Analysis

Is your portfolio designed to weather the new geopolitical era?

A changing geopolitical landscape after four decades of relatively easy asset allocation

Peter Garnry

Peter Garnry

The difference between risk and uncertainty might sound subtle but it is not. Risk relates to things we can quantify based on a reasonable data sample size whereas uncertainty is about things that cannot be quantified. Geopolitical events are inherently about uncertainty and have a wide range of unknown outcomes.

The picture that is emerging from everything that has happened since Russia invaded Ukraine is that of a war economy, especially for Europe, with the natural outcome of fiscal expansion and likely persistent inflation.

Trade policies are part of a changing geopolitical landscape and the growing friction between Europe-US and China is also a source of uncertainty and inflation.

China’s intense export-driven economy means China is pursuing policies that are inconsistent with national security in Europe and the US. Predictably tariffs and industrial policy will increase in importance over time.

China’s intense export-driven economy also means that it is sensitive to foreign exchange levels against competitors and here the Japanese yen is obviously a key risk as explained by Charu Chanana, our head of FX strategy, in her note Chinese Yuan’s Double Whammy – Dollar Strength and Yen Weakness.

Maybe we are approaching a big reset in currency markets. South Korean policy makers made it clear today that the "excessive one-sided FX moves" would not be tolerated.

What should the investor consider in the portfolio to weather the future?

Asset allocation was easy in the past with 40 years of falling bond yields, a rather stable geopolitical landscape, positive demographics, no climate disasters and low inflation.

Going forward the clever investor will take the changing world into consideration. Could the investor not just be 100% in equities and then bet that history repeats itself?

Given the emerging picture of many structural breaks in our global economy across the factors described above, it would be too naïve to just do what worked since early 1980s.

These are some of the components investors should consider in their portfolio to strengthen it for a wide range of outcomes in the era of the war economy and severely negative demographic trends.

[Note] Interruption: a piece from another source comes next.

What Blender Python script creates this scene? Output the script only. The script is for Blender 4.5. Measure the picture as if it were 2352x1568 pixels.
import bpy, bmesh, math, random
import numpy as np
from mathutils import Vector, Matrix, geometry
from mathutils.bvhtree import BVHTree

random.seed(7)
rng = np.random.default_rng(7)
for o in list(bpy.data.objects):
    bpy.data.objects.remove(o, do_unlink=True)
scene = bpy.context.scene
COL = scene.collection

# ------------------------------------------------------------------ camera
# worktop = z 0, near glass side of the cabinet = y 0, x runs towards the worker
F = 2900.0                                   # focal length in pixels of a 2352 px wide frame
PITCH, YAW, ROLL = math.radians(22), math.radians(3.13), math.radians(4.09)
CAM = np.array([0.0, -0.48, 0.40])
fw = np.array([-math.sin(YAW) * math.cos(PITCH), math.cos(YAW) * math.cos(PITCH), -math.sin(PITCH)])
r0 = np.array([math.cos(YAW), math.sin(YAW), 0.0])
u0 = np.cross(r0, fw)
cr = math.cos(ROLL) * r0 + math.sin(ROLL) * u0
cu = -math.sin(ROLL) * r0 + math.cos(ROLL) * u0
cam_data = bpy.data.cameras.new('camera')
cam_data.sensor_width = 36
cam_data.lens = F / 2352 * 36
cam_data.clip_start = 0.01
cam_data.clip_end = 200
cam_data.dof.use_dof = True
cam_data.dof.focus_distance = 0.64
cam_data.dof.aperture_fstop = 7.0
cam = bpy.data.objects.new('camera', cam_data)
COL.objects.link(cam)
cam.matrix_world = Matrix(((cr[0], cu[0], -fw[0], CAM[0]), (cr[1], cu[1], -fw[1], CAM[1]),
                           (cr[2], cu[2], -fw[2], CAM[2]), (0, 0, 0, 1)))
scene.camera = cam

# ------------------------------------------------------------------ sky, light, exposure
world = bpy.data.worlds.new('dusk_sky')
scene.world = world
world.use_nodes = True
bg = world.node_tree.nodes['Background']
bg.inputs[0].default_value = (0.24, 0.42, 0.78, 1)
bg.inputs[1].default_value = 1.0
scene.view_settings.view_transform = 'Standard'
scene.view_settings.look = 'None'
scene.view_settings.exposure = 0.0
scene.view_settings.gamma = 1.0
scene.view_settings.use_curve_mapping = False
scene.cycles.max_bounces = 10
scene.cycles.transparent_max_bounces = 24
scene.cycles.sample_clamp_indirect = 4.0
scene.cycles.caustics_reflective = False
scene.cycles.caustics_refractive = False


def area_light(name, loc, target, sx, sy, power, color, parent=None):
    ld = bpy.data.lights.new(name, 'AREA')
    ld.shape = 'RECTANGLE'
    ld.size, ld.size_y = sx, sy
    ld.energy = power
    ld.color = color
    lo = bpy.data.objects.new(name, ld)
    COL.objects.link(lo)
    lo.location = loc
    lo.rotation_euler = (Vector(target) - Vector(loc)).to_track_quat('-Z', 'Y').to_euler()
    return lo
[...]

In essence the suggestions below deviate from the traditional 60/40 portfolio - 60% in equities and 40% in long-term bonds. We are not providing any portfolio weights to each category as each investor is different.

  • Equity themes: semiconductors/AI as this technology will be a determining factor for power in the future, defence because Europe has a significant deficit in military capabilities and new technologies to address drone swarms are necessary, cyber security because this is the new key operating system for any government and company and renewable energy because from a national security point of view, there is less risk due to no fueling source and the energy assets can be spread out in a decentralised way which is risk reducing by nature.

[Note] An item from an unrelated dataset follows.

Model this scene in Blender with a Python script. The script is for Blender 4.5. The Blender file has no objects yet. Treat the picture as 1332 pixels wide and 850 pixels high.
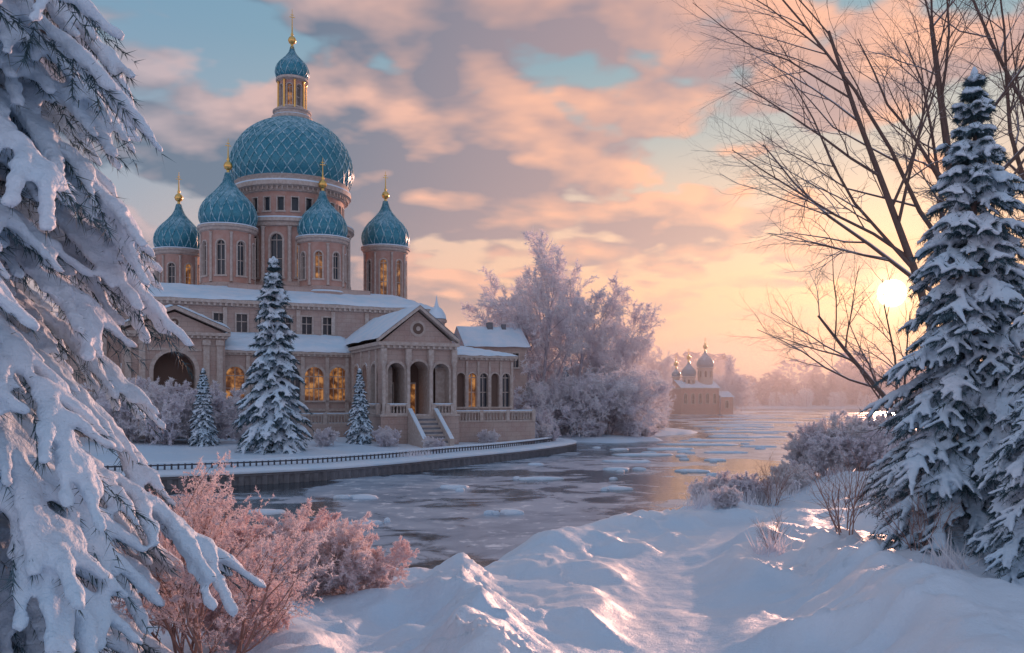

  • Equity sectors: in our quarterly outlook we say that the four most attractive sectors right now strategically (holding for the long-term) are health care, technology, financials and energy. These sectors have the best probability with the information we have today to deliver strong real rate returns over the next 10 years.

  • Gold: gold historically been a good risk diversifying component in times of war and inflation and the recent geopolitical period has once again proven that point.

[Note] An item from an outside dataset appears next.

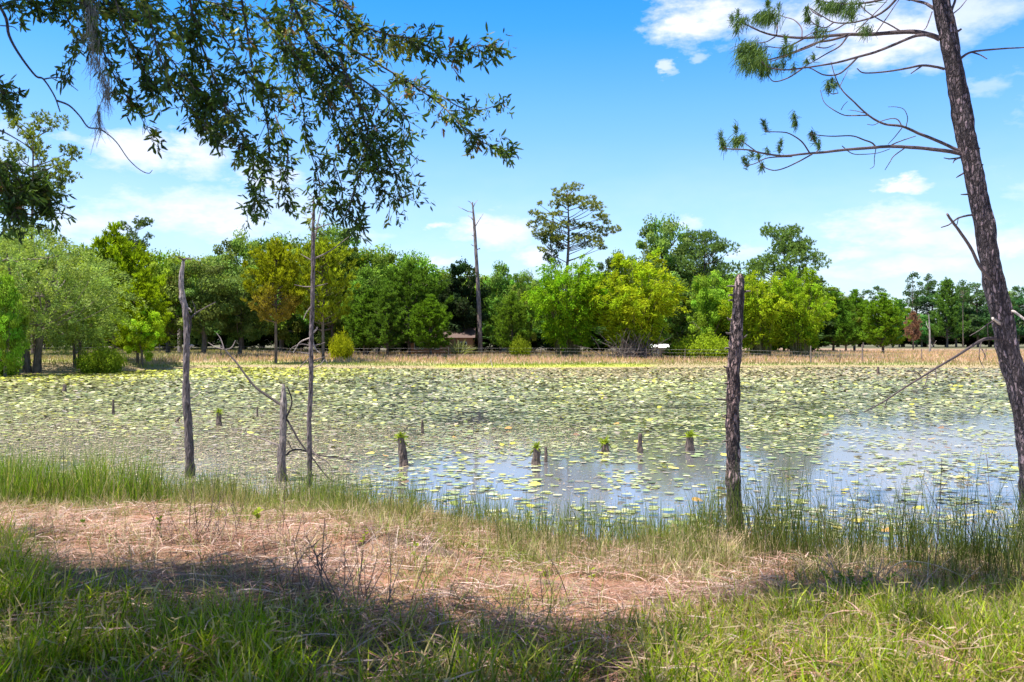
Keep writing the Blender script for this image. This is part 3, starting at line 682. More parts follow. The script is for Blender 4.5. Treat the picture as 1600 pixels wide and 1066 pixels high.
TT('tallQ', 861, 355, 34, 151, 'thin second pine close to the left of the lone pine', 'tall_pine', rz=1, tint=(.9, .95, .9))
# right side
TT('pineG2', 1302, 462, 66, 150, 'dark green pine at the left end of the pine row on the right field', 'field_pine', rz=0, tint=(1.0, 1.15, 1.0))
TT('pineG', 1335, 462, 66, 165, 'green pine standing second in the pine row on the right field', 'field_pine', rz=1, tint=(1.05, 1.2, 1.0))
TT('pineG', 1380, 467, 74, 142, 'bright green pine standing forward of the row on the right field', 'field_pine', rz=2.6, tint=(1.3, 1.35, .9))
TT('pineG2', 1322, 475, 48, 156, 'narrow green pine between the first two of the row', 'field_pine', rz=2, tint=(1.0, 1.1, .9))
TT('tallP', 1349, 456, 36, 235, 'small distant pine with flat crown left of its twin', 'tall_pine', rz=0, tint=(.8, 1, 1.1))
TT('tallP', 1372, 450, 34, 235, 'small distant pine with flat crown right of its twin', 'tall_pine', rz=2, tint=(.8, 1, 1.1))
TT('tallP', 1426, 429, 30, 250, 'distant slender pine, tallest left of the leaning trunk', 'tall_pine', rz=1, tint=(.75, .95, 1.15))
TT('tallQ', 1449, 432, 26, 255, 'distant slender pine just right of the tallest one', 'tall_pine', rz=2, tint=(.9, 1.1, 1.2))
fr = sorted([(1405, 470, 40), (1432, 462, 42), (1458, 452, 40), (1480, 440, 46), (1505, 446, 44), (1528, 450, 46), (1555, 455, 44), (1580, 452, 44), (1604, 456, 46), (1630, 460, 44), (1660, 458, 46), (1700, 455, 50), (1395, 488, 34), (1440, 490, 40), (1494, 476, 40), (1545, 480, 40)])
ORD = ['first', 'second', 'third', 'fourth', 'fifth', 'sixth', 'seventh', 'eighth', 'ninth', 'tenth', 'eleventh', 'twelfth']
fl_ = [f for f in fr if f[0] < 1560][::-1]; fr_ = [f for f in fr if f[0] >= 1560]
for i, (px, tp, wp) in enumerate(fr):
    side = 'left' if px < 1560 else 'right'; od = ORD[fl_.index((px, tp, wp)) if side == 'left' else fr_.index((px, tp, wp))]
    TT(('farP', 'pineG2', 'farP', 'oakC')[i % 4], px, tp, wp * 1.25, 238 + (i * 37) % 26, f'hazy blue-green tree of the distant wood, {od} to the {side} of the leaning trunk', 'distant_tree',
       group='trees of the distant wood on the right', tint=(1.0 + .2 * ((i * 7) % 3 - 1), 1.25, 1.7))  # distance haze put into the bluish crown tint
for i in range(14):
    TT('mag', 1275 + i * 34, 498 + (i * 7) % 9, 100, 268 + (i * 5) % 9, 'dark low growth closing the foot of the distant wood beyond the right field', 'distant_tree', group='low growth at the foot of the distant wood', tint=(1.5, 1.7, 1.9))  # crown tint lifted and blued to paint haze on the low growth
TT('tallQ', 1505, 441, 22, 236, 'distant round-topped pine standing above the right wood', 'tall_pine', rz=3, tint=(.9, 1.2, 1.3))
TT('tallP', 1592, 450, 26, 240, 'distant pine just right of the leaning trunk', 'tall_pine', rz=3, tint=(.8, 1.1, 1.3))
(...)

  • Commodities: all the most severe inflation shocks in history have been associated with rapidly rising commodities, so an allocation to commodities make sense for the war economy and to hedge against inflation shocks. The green transformation could also trigger sustained trends in key commodities including copper.

  • Short-term and inflation protected bonds: with inflation stickier than estimated inflation protected bonds are worth considering as these bonds get their principal value increased in line with the official CPI Index. Short-term bonds create optionality and basically act like cash as the short-term bonds have little duration and are thus less risky under great inflation uncertainty.

Peter Garnry is head of equity strategy at Saxo Bank.